O reality é quase como um comentário debochado acerca de nossa linda juventude, e acerca dos valores compartilhados hoje por todos nós, se formos sinceros.
Mas aos poucos o impacto inicial se dissipa, e fica claro que o reality é quase como um comentário debochado acerca de nossa linda juventude, e acerca dos valores compartilhados hoje por todos nós, se formos sinceros. Os conectados participantes do De férias com o ex, de alguma forma, simbolizam preceitos já bem arraigados na sociedade. Por exemplo, a certeza de somos atravessados por um niilismo latente, uma descrença generalizada de que pouco mais importa nesse mundo, e por isso é preciso aproveitar cada segundinho de prazer que tivermos à disposição; a convicção de que a internet é hoje um grande campo de trabalho e por isso a visibilidade digital deve ser sempre priorizada (as “celebs” que dão título à temporada são, na verdade, digital influencers, pessoas famosas em redes sociais apenas por serem famosas); e, por fim, a evidência final de que há muita verdade naquele provérbio que diz que a “mente vazia é o laboratório do diabo”. Sem muito mais o que fazer, os millenials enchem seu tempo com as preocupações mais inúteis possíveis – tal qual também fazíamos quando não havia contas para pagar.
No que diz respeito à narrativa do reality, há pouco a dizer. São tantas pessoas na casa que é difícil acompanhar quem é quem. É mais fácil dar apelidos estereotipados (o japonês, a ruiva, a loira, aquele que ficou com fulana, aquele que nunca tira os óculos escuros, etc.) do que de fato conhecê-los. A quantidade de “personagens” também impossibilita que eles se desenvolvam nos episódios, exceto quando se envolvem em brigas – que é, bem no fim, a trama do De férias com o ex (fulano desrespeitou ciclana quando ficou com beltrano? Mas afinal, num reality hedonista, que em muitos momentos se resume a uma grande orgia, alguém deveria ficar ofendido com alguém? Existe uma ética cabível aqui?).

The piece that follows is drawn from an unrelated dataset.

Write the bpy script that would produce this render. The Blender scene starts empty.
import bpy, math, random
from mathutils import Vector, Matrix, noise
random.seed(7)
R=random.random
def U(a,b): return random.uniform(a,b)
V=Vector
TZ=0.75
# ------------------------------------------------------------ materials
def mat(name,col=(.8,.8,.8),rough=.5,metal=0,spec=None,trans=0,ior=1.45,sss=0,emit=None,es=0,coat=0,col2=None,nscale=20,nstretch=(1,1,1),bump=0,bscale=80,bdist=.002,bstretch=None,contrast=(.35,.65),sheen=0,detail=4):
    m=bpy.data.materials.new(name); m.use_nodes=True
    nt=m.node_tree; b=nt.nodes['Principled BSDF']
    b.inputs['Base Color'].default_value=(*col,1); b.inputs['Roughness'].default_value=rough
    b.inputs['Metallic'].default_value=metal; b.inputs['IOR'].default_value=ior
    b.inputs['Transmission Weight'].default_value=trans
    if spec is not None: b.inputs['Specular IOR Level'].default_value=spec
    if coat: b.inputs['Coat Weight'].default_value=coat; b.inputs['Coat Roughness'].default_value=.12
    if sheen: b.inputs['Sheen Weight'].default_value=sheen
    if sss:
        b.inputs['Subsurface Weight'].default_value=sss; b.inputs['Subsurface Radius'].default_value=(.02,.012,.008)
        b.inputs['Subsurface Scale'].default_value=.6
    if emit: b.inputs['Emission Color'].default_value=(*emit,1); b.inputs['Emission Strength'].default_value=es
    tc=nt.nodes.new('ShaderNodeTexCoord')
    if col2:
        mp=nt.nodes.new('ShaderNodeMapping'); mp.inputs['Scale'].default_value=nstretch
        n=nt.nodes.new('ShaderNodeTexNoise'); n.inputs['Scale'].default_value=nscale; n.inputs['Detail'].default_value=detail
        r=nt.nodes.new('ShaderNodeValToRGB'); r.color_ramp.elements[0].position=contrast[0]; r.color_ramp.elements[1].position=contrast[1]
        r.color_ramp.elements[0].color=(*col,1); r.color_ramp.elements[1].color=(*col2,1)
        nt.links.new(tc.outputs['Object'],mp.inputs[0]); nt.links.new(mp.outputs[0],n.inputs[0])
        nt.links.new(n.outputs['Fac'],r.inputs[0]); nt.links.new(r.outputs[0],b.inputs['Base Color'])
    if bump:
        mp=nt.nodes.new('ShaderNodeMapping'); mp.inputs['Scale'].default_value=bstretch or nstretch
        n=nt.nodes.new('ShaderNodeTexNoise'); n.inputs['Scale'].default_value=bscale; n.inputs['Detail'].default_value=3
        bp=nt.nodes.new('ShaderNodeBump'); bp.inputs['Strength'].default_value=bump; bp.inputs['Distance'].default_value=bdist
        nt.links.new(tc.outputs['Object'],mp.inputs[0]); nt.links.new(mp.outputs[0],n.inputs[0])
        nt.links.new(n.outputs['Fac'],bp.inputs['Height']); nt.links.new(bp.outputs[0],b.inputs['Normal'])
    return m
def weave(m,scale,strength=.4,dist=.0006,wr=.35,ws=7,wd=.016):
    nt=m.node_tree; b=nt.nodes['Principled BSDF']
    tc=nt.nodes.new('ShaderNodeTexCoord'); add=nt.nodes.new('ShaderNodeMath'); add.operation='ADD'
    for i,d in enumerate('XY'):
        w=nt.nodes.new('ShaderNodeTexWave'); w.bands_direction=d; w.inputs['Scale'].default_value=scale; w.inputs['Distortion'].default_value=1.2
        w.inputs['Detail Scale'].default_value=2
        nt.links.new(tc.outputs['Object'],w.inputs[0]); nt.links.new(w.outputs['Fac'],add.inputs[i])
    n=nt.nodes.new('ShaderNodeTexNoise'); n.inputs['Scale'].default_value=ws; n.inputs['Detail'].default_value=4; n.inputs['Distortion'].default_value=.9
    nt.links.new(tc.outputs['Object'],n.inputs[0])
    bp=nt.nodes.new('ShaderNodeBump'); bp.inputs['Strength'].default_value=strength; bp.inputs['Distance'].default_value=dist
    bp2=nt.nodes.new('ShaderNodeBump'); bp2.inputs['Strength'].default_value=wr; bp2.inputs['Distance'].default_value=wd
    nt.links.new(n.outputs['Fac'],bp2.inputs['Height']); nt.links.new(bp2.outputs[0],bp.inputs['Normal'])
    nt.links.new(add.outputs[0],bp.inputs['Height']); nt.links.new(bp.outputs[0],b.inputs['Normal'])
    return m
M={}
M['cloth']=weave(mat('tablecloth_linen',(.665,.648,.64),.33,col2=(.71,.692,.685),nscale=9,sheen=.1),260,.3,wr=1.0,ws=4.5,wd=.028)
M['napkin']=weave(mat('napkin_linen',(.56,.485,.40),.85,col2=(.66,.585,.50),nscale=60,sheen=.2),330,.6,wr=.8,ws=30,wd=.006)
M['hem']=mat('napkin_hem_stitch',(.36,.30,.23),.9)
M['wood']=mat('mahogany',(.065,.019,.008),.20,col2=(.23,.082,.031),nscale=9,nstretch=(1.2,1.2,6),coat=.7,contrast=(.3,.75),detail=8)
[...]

Se tudo isso parece muito moderno e vanguardista, não se engane. Como bem constatou a participante Hana Khalil (que é ex-BBB e parece ser a única com alguma substância), o programa carrega uma visão de mundo heteronormativa, ignorando qualquer espaço para a diversidade, seja sexual, racial, etc. O “bordão” repetido pelos participantes nessa edição – “vamos lamber todo mundo” – só vale se não envolver os homens, é claro. Em suma, se formos analisar com cuidado, De férias com o ex – Celebs celebra a libertinagem, desde que bem configurada ao desejo masculino heterossexual – o que não se distancia daquela visão de mundo do povo que defende os valores da “família tradicional”.
E se tudo isso parecer muito próximo de uma visão do apocalipse, o De férias com o ex – Celebs escancara uma realidade: todos nós, algum dia, já fomos parecidos com esses jovens e já desejamos não ter nada mais a fazer da vida a não ser aproveitar. Agora só resta a nós, espectadores, contemplar esse “turismo” da juventude.